Sur la pointe de mes pieds, je claudique difficilement dans mes escaliers en bois tentant vainement de ne pas faire craquer la marche sous mon poids pour ne pas réveiller mes parents qui dorment à l’étage. Ce que d’aucun appellerait la grâce, je n’en ai cure. Ou plutôt, c’est elle qui en a cure de moi, ne m’offrant aucune de ses qualités. Mes parents m’ont doté de rebondisseurs sous la voûte plantaire, ce qui fait de moi un coureur de fond, un de ses hommes qui n’est pas ancré dans le sol, qui le survole et l’embrasse prestement pour mieux le quitter. Quant à Lil Buck, car il est plus question de lui que de moi avec ce documentaire et cette critique, ce gamin qui a découvert le jookin’ a l’âge de 12 ans, il griffe, glisse, vole, tire, attaque, wave, poppe…
Pour le grand public, la découverte de Lil’ Buck date de 2014, lorsqu’une vidéo de lui dansant sur Le Lac des cygnes de Tchaïkovski sur les cordes mélancoliques du violoncelliste Yo-Yo Ma est mise en ligne. Présenté au Champs-Elysées Film Festival 2020, c’est à partir du 12 août que le film sera découvert grâce à Sophie Dulac Distribution.
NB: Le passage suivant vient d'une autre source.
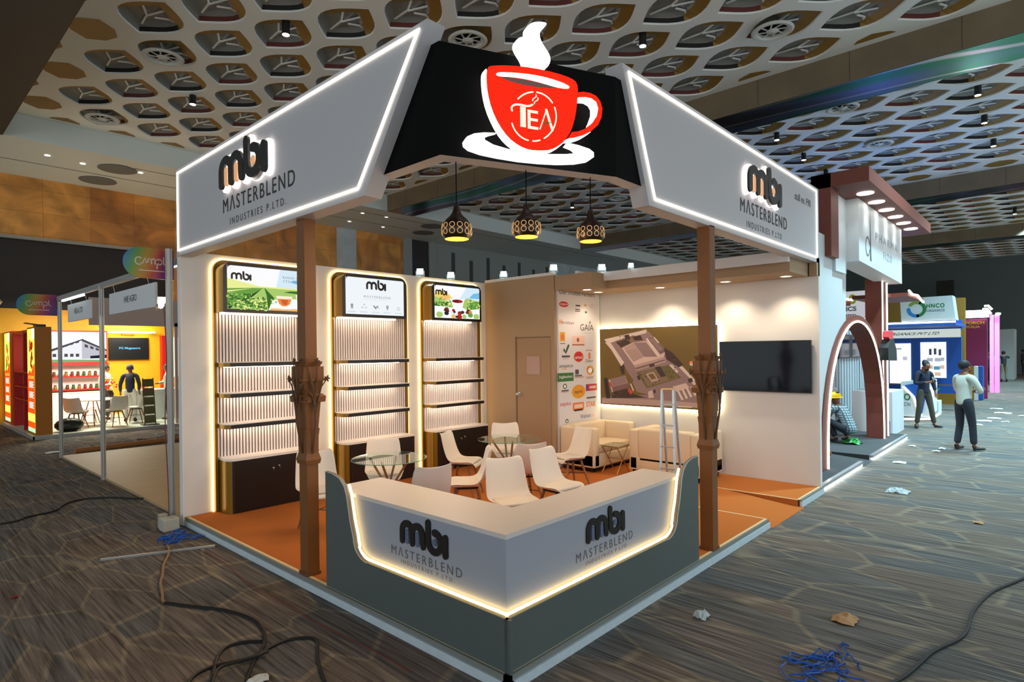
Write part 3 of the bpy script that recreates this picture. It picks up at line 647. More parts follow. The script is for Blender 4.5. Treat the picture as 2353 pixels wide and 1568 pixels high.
# ---------------------------------------------------------------- wall-top floodlights
M_FLH=mat('flood_body',(190,200,205),.5); M_FLG=glow('flood_glow',(205,250,255),42)
fl=None
FLP=[YP(965,622,5.44),YP(1036,634,5.44),XP(1157,634,5.27),XP(1272,628,5.27),XP(1383,620,5.6),XP(1450,618,5.6)]
lb=['cool white floodlight on top of the shelf wall, nearest the middle shelf unit','cool white floodlight on top of the shelf wall, above the third shelf unit','cool white floodlight on top of the storage wall, beside the corner','cool white floodlight on top of the storage wall, near the partner poster','cool white floodlight on the soffit beam above the partner poster','smaller glowing floodlight on the soffit beam before the carved post']
for k,p in enumerate(FLP):
    z=wt+.05 if k in(2,3) else wt+.005
    q=Vector((p.x,p.y,z)); 
    if fl is None:
        fl=thing('floodlight','x','floodlight',q,'floodlights on the wall tops')
        b=MB(); b.box(q.x-.055,q.x+.055,q.y-.0,q.y+.05,q.z+.03,q.z+.13); b.build('housing',M_FLH,fl)
        b=MB(); b.obox(q+Vector((-.065,.02,0)),q+Vector((-.065,.02,.09)),.015,.015); b.obox(q+Vector((.065,.02,0)),q+Vector((.065,.02,.09)),.015,.015); b.box(q.x-.07,q.x+.07,q.y,q.y+.04,q.z,q.z+.012); b.build('bracket',M_FLH,fl)
        b=MB(); b.box(q.x-.05,q.x+.05,q.y-.008,q.y,q.z+.035,q.z+.125); b.build('lens',M_FLG,fl); fl.rotation_euler=(0,0,-PI/4); o=fl
    else: o=dup(fl,q,-PI/4)
    if k==5: o.scale=(.7,.7,.7)
    o['label']=lb[k]
# ================================================================ SHELF UNITS
M_SLW=mat('slat_white',(236,226,222),.55); M_SLD=mat('slat_gap',(96,66,60),.7); M_US=glow('under_shelf_glow',(255,226,196),13); M_KN=mat('steel_lock',(170,165,160),.3,metal=.9)
M_TOP=mat('shelf_white',(240,234,228),.4); M_ED=glow('edge_glow',(255,226,170),9)
E_=lambda nm,c,es=1.0: glow('pic_'+nm,c,es)
PAL=dict(white=(252,252,255),sky=(214,236,250),blue=(120,190,232),pale=(240,246,250),yg=(236,240,150),g1=(170,205,110),g2=(110,160,70),g3=(60,110,50),g4=(36,66,38),cream=(250,242,214),org=(240,140,70),dorg=(214,96,50),red=(176,40,40),dred=(96,34,34),brown=(110,62,44),dk=(44,44,48),grey=(150,158,160),lgrey=(196,204,206),yel=(246,214,110),lorg=(246,190,120))
PN=list(PAL); PM=[E_(k,PAL[k]) for k in PN]; PI_={k:i for i,k in enumerate(PN)}
def rrect(x0,x1,z0,z1,r,top=True,n=6):
    p=[(x0,z0),(x1,z0)]
    p+=[(x1-r+r*math.sin(PI/2*k/n),z1-r+r*math.cos(PI/2*k/n)) for k in range(n,-1,-1)]
    p+=[(x0+r-r*math.sin(PI/2*k/n),z1-r+r*math.cos(PI/2*k/n)) for k in range(0,n+1)]
    return p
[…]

Dans ce documentaire franco-américain réalisé par Louis Wallecan, la danse donne une forme d’élévation et de virtuosité telles des effluves artistiques s’échappant des traînées bitumeuses du quartier de Memphis. De cette potion goudronneuse où la réalité sociologique, politique et économique est relativement difficile, en atteste la vétusté des infrastructures et la différence corporelle de cet ancien propriétaire de club atteint d’obésité en rapport à celle des jeunes plumes, émane des Frankenstein qui font de leur corps, les armes de leur lutte. Jouant d’images glanées à droite et à gauche, des images d’archives qu’il allie avec ses propres images, Louis Wallecan utilise des plans larges pour retranscrire l’entièreté des mouvements corporels permettant au spectateur de voir l’environnement dans lequel la danse se produit et s’ancre dans ce décor urbain naturel. On suit, des parking aux salles de spectacles classiques, Lil Buck qui défie la gravité en articulant deux styles très différents jusqu’à s’imposer comme une référence pour des artistes comme Yo-Yo Ma, Spike Jonze ou encore Madonna mais aussi et surtout pour les gamins de son quartier qu’il entraîne avec le même optimisme qu’il le fait quand il pratique son art. Symbole de cette résilience artistique, Lil Buck : Real Swan est un documentaire qui enlace l’optimisme de ces protagonistes en laissant au spectateur le soin de s’épanouir à leurs côtés.